The Weapon of Choice
We see it all the time. Heavy traffic on I-95, but at least it's moving. Everybody doing 65 to 70. Suddenly some maniac comes racing by at a much higher speed, changing lanes like a juking running back, recklessly cutting in front of other drivers, often followed by another car or two doing the same thing. We suspect these people drive like this all the time, and we wonder how they get away with it.
Well, we are learning most of them don’t. News reports last week explained that many drivers involved in recent serious accidents had terrible driving records – suspended licenses, DUIs, multiple unpaid tickets, no insurance – sometimes all of these. And they keep driving until the kill themselves and maybe somebody else.
That’s what happened to a 26-year-old man last week. He and a passenger died in a high-speed crash in Hollywood.
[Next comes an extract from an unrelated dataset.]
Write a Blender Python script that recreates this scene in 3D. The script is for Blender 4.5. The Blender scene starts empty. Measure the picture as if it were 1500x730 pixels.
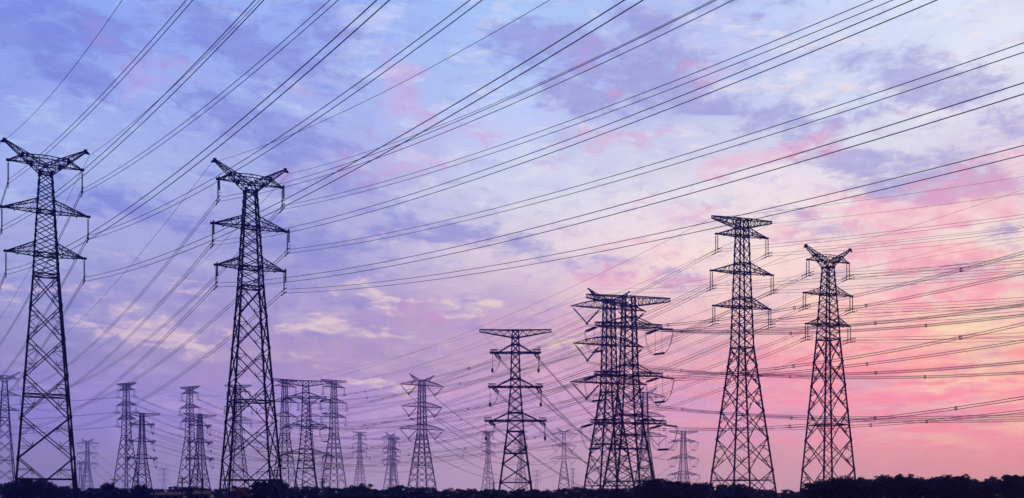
import bpy, math, random
from mathutils import Vector, Matrix
R = math.radians
random.seed(7)
SC = bpy.context.scene
COL = SC.collection

# ---------------------------------------------------------------- camera
F = 1458.0 / 1500.0            # focal length over image width
HOR = 726.0                    # height of the horizon in the photograph
CAMZ = 1.7
cam = bpy.data.cameras.new('camera')
cam.sensor_width = 36.0
cam.lens = 36.0 * F
cam.shift_y = (HOR - 365.0) / 1500.0
cam.clip_start = 0.5
cam.clip_end = 40000
co = bpy.data.objects.new('camera', cam)
COL.objects.link(co)
co.location = (0, 0, CAMZ)
co.rotation_euler = (R(90), 0, 0)
SC.camera = co

def bearing(px, py):
    """azimuth and elevation of a sky feature"""
    a = math.atan((px - 750) / 1458.0)
    return a, math.atan((HOR - py) / 1458.0 * math.cos(a))

def ground_at(px, D):
    return (px - 750) / 1458.0 * D, D

def lin(c):
    return tuple(((v / 255.0) / 12.92 if v / 255.0 <= 0.04045 else ((v / 255.0 + 0.055) / 1.055) ** 2.4) for v in c)

# ---------------------------------------------------------------- sky
GX = [0, 187, 375, 562, 750, 937, 1125, 1312, 1500]
GY = [0, 90, 180, 270, 360, 450, 540, 630, 720]
GRID = [
 [(137,160,245),(145,172,252),(150,180,252),(155,178,248),(165,200,255),(178,198,250),(190,205,250),(212,224,255),(226,230,252)],
 [(143,160,240),(150,163,238),(150,165,240),(165,185,248),(178,203,255),(172,178,235),(196,208,250),(222,232,255),(226,232,254)],
 [(158,175,245),(160,180,246),(165,182,246),(172,185,244),(190,205,252),(190,195,240),(196,205,245),(214,218,248),(226,212,238)],
 [(165,180,242),(172,185,242),(162,170,232),(180,178,232),(212,215,245),(224,222,243),(238,226,240),(228,218,240),(226,205,228)],
 [(160,165,228),(168,170,230),(160,158,222),(185,180,228),(225,212,235),(246,224,234),(252,226,228),(246,215,222),(252,226,222)],
 [(155,152,218),(160,150,215),(165,150,212),(180,160,210),(205,170,208),(240,195,210),(253,208,208),(254,212,206),(253,215,200)],
 [(144,133,202),(154,139,204),(170,144,204),(185,150,203),(203,158,203),(222,160,195),(252,163,180),(255,158,168),(255,176,165)],
 [(140,125,196),(151,133,202),(169,144,204),(182,152,208),(199,158,207),(205,155,198),(228,155,188),(243,150,174),(252,146,160)],
 [(134,121,193),(144,131,202),(160,141,205),(175,151,210),(189,158,209),(192,160,205),(205,158,198),(208,152,192),(215,152,182)],
]
def grid_colour(px, py):
    px = min(max(px, 0), 1499.9); py = min(max(py, 0), 719.9)
    i = max(k for k in range(len(GX)) if GX[k] <= px); i = min(i, len(GX) - 2)
    j = max(k for k in range(len(GY)) if GY[k] <= py); j = min(j, len(GY) - 2)
    u = (px - GX[i]) / (GX[i+1] - GX[i]); v = (py - GY[j]) / (GY[j+1] - GY[j])
    c = [lin(GRID[j][i]), lin(GRID[j][i+1]), lin(GRID[j+1][i]), lin(GRID[j+1][i+1])]
    return tuple((c[0][k]*(1-u)+c[1][k]*u)*(1-v) + (c[2][k]*(1-u)+c[3][k]*u)*v for k in range(3))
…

He had racked up 12 traffic violations since 2007, including five speeding incidents and driving with a suspended license and failing to pay traffic fines. Because he had a lawyer in court, most of those incidents were not officially on record.
Another case separately reported by the Sun-Sentinel involved a driver who has a 13-year record of infractions, was involved in a fatal 2010 crash, and continued driving and getting six more tickets.
Bottom line: It is very hard to keep people with terrible driving records from continuing to drive terribly. One way to do that might be to impound vehicles of habitual offenders or anybody caught driving illegally with a suspended license. It has been reported that thousands of such people are driving our roads every day. They simply ignore the law until the day they kill themselves or somebody else. Note the stats reported by the Sun-Sentinel. In 2012 there were 195,467 Florida drivers – including more than 15,000 in Broward and 16,000 in Palm Beach – cited with criminal violations for driving with a suspended or revoked license. If that doesn’t scare sober people off the road, what will?
Cars can be impounded, but it doesn’t happen often. Suppose a bad driver had his car (or whosever car he was driving) taken away immediately, and required to pay a stiff fine - $1,000 sounds nice – and clear up all outstanding tickets, just to get it back. Perhaps that would send a message. It is not that this situation has been totally ignored. Some judges and legislators have been pressing for stiffer penalties, and penalties that can be enforced. But like gun control, such efforts manage to be thwarted in Florida’s legislature.
It does not seem to matter that such drivers, like crazy people with guns, kill people. They just choose a different weapon.